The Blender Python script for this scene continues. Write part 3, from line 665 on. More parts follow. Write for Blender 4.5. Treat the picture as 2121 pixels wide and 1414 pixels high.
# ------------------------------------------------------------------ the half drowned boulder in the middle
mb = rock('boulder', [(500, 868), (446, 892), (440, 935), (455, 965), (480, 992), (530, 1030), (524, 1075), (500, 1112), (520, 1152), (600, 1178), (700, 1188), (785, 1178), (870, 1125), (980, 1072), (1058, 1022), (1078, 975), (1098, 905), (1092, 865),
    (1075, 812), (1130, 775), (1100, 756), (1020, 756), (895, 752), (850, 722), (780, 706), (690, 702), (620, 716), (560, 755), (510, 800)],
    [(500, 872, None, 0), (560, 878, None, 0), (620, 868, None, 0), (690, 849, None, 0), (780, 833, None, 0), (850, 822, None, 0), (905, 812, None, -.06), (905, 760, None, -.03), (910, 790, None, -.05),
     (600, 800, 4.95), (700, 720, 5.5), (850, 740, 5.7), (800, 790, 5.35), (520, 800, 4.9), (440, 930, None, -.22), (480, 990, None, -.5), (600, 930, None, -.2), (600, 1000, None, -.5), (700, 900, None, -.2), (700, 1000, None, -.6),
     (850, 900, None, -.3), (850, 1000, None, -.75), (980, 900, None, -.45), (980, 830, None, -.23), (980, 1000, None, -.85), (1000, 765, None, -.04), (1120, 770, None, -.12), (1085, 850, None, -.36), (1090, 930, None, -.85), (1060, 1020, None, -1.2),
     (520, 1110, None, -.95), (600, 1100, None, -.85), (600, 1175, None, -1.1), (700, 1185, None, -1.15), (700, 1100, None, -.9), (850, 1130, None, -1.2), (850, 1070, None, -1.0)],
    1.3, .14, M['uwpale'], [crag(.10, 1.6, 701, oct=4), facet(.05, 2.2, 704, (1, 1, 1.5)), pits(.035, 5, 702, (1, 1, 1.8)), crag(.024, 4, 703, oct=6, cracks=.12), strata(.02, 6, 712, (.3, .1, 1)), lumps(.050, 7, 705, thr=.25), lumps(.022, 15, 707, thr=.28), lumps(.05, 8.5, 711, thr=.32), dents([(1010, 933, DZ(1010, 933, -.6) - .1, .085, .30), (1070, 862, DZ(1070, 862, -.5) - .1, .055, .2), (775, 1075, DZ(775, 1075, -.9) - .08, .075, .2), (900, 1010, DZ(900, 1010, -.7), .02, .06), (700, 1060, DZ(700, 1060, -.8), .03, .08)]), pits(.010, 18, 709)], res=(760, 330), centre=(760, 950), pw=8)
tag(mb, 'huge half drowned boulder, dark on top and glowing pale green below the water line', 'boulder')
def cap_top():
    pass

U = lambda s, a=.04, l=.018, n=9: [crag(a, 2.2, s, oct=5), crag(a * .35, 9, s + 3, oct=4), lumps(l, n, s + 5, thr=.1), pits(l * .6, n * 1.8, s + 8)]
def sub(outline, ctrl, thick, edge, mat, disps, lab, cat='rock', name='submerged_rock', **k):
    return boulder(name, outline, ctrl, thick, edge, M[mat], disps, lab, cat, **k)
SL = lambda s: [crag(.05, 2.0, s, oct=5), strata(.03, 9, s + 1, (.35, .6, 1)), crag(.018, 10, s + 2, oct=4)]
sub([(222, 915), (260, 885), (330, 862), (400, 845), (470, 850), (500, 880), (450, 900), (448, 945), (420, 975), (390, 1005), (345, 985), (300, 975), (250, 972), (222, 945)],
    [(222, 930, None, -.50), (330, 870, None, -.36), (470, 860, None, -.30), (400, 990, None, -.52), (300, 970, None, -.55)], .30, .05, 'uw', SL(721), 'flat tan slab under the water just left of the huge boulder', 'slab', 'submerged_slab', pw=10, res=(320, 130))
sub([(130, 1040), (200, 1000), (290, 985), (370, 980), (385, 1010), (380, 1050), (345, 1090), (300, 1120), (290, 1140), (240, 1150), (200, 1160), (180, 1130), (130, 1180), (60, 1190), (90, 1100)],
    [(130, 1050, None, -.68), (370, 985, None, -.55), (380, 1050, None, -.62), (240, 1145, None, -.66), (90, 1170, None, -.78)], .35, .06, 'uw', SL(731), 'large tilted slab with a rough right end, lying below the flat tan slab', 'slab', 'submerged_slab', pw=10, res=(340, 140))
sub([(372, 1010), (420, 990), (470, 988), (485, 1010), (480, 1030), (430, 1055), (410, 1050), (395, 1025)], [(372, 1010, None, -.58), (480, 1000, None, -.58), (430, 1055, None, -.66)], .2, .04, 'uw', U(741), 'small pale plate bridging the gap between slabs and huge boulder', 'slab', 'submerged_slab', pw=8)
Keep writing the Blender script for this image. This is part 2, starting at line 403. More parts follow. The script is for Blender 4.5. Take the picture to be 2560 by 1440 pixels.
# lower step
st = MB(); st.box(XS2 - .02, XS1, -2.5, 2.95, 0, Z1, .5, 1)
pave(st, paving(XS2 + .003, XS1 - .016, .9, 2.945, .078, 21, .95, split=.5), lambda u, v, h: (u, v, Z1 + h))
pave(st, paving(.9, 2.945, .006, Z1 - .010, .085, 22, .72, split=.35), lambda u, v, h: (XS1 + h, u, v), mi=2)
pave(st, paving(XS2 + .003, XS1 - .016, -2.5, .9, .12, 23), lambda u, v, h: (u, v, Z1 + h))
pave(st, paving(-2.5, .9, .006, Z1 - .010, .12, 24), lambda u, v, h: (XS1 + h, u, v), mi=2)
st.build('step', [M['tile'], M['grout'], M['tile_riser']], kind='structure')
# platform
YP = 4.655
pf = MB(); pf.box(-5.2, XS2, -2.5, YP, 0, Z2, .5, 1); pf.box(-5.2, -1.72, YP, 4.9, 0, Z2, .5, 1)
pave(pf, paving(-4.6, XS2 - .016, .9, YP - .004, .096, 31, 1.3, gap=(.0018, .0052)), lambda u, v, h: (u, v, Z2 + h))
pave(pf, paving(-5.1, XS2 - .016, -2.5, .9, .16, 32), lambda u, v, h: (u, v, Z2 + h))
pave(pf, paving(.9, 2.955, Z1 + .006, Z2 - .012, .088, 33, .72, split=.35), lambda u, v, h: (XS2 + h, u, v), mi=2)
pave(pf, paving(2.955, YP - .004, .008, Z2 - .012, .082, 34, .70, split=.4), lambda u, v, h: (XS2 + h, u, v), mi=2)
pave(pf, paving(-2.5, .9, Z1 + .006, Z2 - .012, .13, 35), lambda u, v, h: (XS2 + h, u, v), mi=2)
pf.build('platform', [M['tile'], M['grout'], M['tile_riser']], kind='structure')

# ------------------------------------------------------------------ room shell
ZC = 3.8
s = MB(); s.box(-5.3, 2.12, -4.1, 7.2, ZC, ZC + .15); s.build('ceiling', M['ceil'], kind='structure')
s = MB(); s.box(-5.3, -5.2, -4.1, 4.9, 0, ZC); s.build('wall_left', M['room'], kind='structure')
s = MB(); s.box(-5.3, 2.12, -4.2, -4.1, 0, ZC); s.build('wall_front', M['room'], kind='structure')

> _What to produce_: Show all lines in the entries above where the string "More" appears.

> _Written answer_:
The Blender Python script for this scene continues. Write part 3, from line 665 on. More parts follow. Write for Blender 4.5. Treat the picture as 2121 pixels wide and 1414 pixels high.
Keep writing the Blender script for this image. This is part 2, starting at line 403. More parts follow. The script is for Blender 4.5. Take the picture to be 2560 by 1440 pixels.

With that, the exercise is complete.